Monday 9 March 2015

Guest Post by Jamie Littler: Creating the Cover for Hamish and the Worldstoppers

Today we are joined by Jamie Littler, the artist who created the fantastic illustrations for Danny Wallace's debut middle grade book, Hamish and the Worldstoppers. This is the first post about illustrating that we have had on MGSB, and let's hope it is the first of many, as illustrations can play a huge part in middle grade books (I'll let you into a secret - there are already more to come over the next month). Over to Jamie:

With the Hamish cover, we knew right from the beginning that we wanted it to stand out on the shelves, to be as striking and eye-catching as we could make it. Hamish and the Worldstoppers, whilst being an hilarious story filled with fun and silliness, is also a story jam-packed with action and chaotic set-pieces, and I really wanted to get this across with the illustration. The monstrous Terribles, the villains of the story, really enabled me to do this: their very reason for existence seems to be to cause chaos, harm and disorder, and I thought it would be really fun to have them 'invading' the cover like they do Hamish's town of Starkley in the book, biting and scratching away at the text and sides of the cover, reaching towards our heroes, and basically causing as much damage and mischief as they possibly can. Simon & Schuster also suggested that we could use a really cool printing technique and have the Terribles bleeding out off of the spine and page-edges (outer spine? The ribs?) of the book, and this really added to that 'swarm' feeling I was trying to give to the Terribles (and one that I think looks especially cool and unusual on the final cover!).

Like classic pulp and thriller movie posters, I thought it would be really dynamic having the main characters pulling heroic poses, standing defiantly against the on-coming Terribles. Hamish himself is not your typical action hero, however, in fact, he really is quite an average ten year old, and not really the type of boy who would pull the pose of some muscle-bound super hero. For this reason, whilst still looking defiant, I drew Hamish in a slightly insular pose. He isn't standing entirely straight, his arms are clutching at his P.P.P. (Pause Protection Pack – your first-line defence against the Terribles), not exposing his body, but he is still looking determined and ready to become the reluctant hero he is. Alice and Buster, on the other hand, really are as tough and strong as your archetypical action heroes tend to be, and as such I drew them in much more recognisable action poses (Alice clutching a spray can she's retrieved from her P.P.P., hinting at a weapon the kids use against the Terribles later in the book).
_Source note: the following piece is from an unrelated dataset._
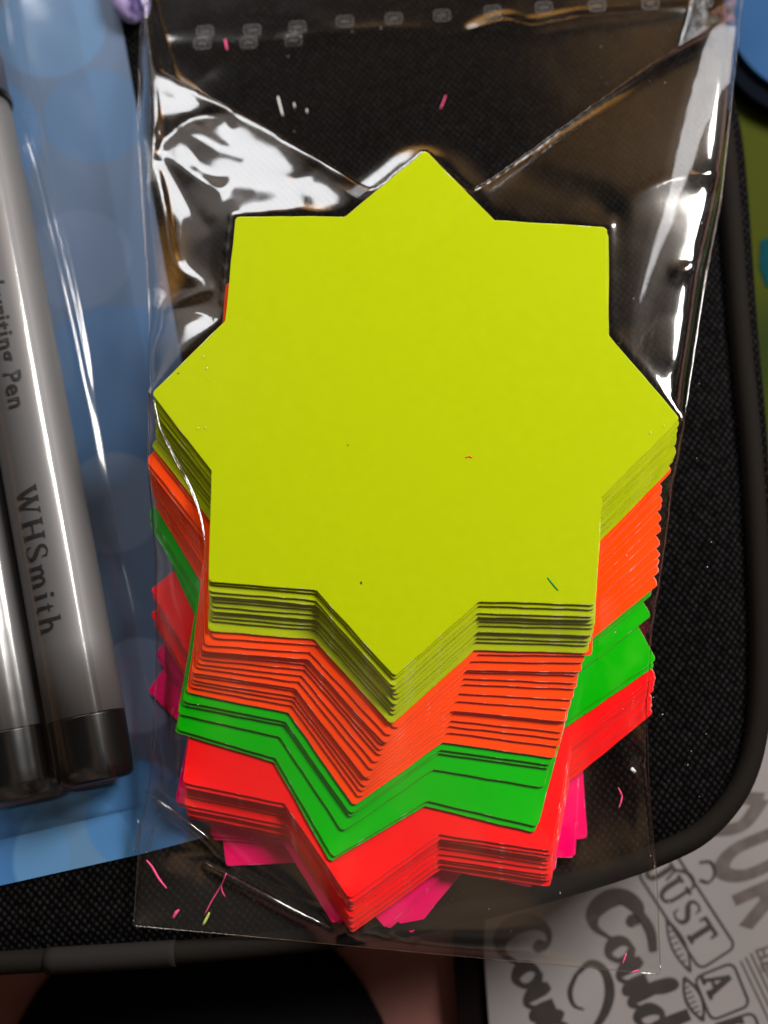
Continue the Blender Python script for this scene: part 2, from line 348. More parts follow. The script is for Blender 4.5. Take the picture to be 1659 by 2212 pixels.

As for the colours used on the cover, this was actually quite a simple step. Trying to make the cover as bold and striking as possible, we knew it was a matter of choosing a strong colour, we weren’t going to have any subtle colour gradients or textures, we were just going for bold and brazen, to really highlight the characters and text on the image, and to make it as eye-catching as possible. The Terribles themselves were kept mostly as silhouettes, not only because the solid, black shapes looked very graphical and imposing, but also so that they didn't distract too much from our heroes in the centre (and we didn't want to give away too much about what they were, we just wanted to suggest the beastly threat facing Hamish and co).

The final iteration of the cover changed quite a bit. The designer for Hamish and the Worldstoppers, Paul Coomey, and I, were worried that the cover was in danger of feeling a bit too cluttered. We wanted the Terribles to really seem like they were swarming the cover, but we didn't want the design to feel too suffocated. As such, we removed a lot of elements, such as the large clock-face in the background (which we'd rather liked, the story is about all of time stopping, after all!), and the sign some Terribles has been gleefully chewing which was meant to be there to hold the quotes that were to appear on the final design. Sadly, this also meant we had to remove Buster and some of the more realised Terribles, but now we felt as though there was a lot more room to breathe, and that the viewer could now really focus on Hamish and Alice, the two main characters of the story, making the cover all the more striking.